In 1876, Kinman dictated his memoirs, but they were not published until 2010. He also kept an extensive scrapbook of newspaper articles. About 1930, a one-time neighbor of Kinman, George Richmond, copied the memoirs and the scrapbook by hand. The original manuscript and scrapbook were then sent to a potential publisher or agent, and lost after his death. The published version is from Richmond's copy. Richmond also recalled many of Kinman's stories and collected others from Kinman's family and friends, then retold these stories in a book now published as I'm a Gonna Tell Ya a Yarn.

In his later years, Kinman lived in Table Bluff, California with his family, where he owned a hotel and bar. In 1886, Kinman was preparing to send chairs to President Grover Cleveland and former presidential candidate General Winfield Scott Hancock. He died in 1888 after accidentally shooting himself in the leg. He was interred at Table Bluff Cemetery in Loleta, California, in his buckskin clothing.

Mrs.

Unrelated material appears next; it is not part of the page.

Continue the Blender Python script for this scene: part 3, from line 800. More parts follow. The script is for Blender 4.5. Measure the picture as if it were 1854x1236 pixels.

R.F. Herrick bought Kinman's traveling museum collection of 186 items, including at least two of his famous chairs, and displayed them in San Francisco in 1893. She then took the collection to Chicago to display them at the 1893 World's Columbian Exposition, where she reportedly sold the individual items. The Clarke Historical Museum in Eureka displays a suit of his buckskins, complete with beaded moccasins, as well as a wooden chest he owned. The Ferndale Museum displays several Kinman items, including another of his buckskin suits.